## Exercise brief
Reproduce all the lines below exactly and omit the images.

## Data shown
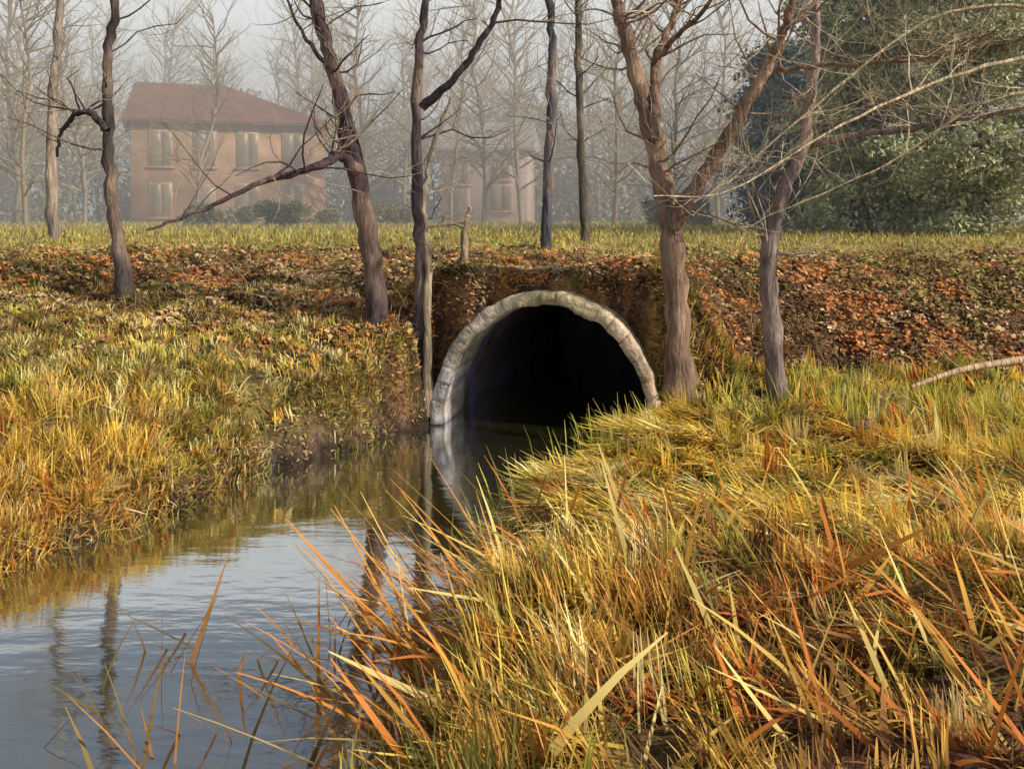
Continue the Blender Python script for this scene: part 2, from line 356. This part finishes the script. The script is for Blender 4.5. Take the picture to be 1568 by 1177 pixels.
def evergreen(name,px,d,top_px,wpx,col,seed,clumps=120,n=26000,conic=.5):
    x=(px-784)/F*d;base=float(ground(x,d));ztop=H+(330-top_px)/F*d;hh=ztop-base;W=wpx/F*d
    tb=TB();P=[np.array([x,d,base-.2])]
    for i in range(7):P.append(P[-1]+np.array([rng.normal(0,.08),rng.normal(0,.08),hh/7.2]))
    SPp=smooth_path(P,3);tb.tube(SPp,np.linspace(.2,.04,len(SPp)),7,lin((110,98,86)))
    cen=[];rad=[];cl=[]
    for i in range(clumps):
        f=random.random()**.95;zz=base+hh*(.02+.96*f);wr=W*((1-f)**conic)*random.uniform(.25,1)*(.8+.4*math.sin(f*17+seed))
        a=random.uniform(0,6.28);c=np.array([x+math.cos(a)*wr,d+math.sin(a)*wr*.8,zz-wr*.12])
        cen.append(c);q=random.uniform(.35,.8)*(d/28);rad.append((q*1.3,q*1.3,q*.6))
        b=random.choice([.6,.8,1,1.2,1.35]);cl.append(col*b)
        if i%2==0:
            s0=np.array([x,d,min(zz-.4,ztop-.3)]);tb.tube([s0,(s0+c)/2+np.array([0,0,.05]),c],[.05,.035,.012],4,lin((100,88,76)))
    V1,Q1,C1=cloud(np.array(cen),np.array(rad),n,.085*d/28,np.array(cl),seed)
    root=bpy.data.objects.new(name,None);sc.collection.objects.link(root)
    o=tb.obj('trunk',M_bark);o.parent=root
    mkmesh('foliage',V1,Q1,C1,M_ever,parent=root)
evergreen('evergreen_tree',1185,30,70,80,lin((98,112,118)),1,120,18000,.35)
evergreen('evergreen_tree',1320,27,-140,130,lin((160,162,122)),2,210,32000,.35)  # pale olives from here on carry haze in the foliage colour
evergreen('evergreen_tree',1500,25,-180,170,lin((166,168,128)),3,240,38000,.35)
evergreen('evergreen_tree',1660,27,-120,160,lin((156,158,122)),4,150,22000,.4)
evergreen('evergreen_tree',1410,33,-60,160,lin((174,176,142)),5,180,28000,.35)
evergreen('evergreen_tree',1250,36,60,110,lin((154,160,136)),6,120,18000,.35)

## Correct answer
Continue the Blender Python script for this scene: part 2, from line 356. This part finishes the script. The script is for Blender 4.5. Take the picture to be 1568 by 1177 pixels.
def evergreen(name,px,d,top_px,wpx,col,seed,clumps=120,n=26000,conic=.5):
    x=(px-784)/F*d;base=float(ground(x,d));ztop=H+(330-top_px)/F*d;hh=ztop-base;W=wpx/F*d
    tb=TB();P=[np.array([x,d,base-.2])]
    for i in range(7):P.append(P[-1]+np.array([rng.normal(0,.08),rng.normal(0,.08),hh/7.2]))
    SPp=smooth_path(P,3);tb.tube(SPp,np.linspace(.2,.04,len(SPp)),7,lin((110,98,86)))
    cen=[];rad=[];cl=[]
    for i in range(clumps):
        f=random.random()**.95;zz=base+hh*(.02+.96*f);wr=W*((1-f)**conic)*random.uniform(.25,1)*(.8+.4*math.sin(f*17+seed))
        a=random.uniform(0,6.28);c=np.array([x+math.cos(a)*wr,d+math.sin(a)*wr*.8,zz-wr*.12])
        cen.append(c);q=random.uniform(.35,.8)*(d/28);rad.append((q*1.3,q*1.3,q*.6))
        b=random.choice([.6,.8,1,1.2,1.35]);cl.append(col*b)
        if i%2==0:
            s0=np.array([x,d,min(zz-.4,ztop-.3)]);tb.tube([s0,(s0+c)/2+np.array([0,0,.05]),c],[.05,.035,.012],4,lin((100,88,76)))
    V1,Q1,C1=cloud(np.array(cen),np.array(rad),n,.085*d/28,np.array(cl),seed)
    root=bpy.data.objects.new(name,None);sc.collection.objects.link(root)
    o=tb.obj('trunk',M_bark);o.parent=root
    mkmesh('foliage',V1,Q1,C1,M_ever,parent=root)
evergreen('evergreen_tree',1185,30,70,80,lin((98,112,118)),1,120,18000,.35)
evergreen('evergreen_tree',1320,27,-140,130,lin((160,162,122)),2,210,32000,.35)  # pale olives from here on carry haze in the foliage colour
evergreen('evergreen_tree',1500,25,-180,170,lin((166,168,128)),3,240,38000,.35)
evergreen('evergreen_tree',1660,27,-120,160,lin((156,158,122)),4,150,22000,.4)
evergreen('evergreen_tree',1410,33,-60,160,lin((174,176,142)),5,180,28000,.35)
evergreen('evergreen_tree',1250,36,60,110,lin((154,160,136)),6,120,18000,.35)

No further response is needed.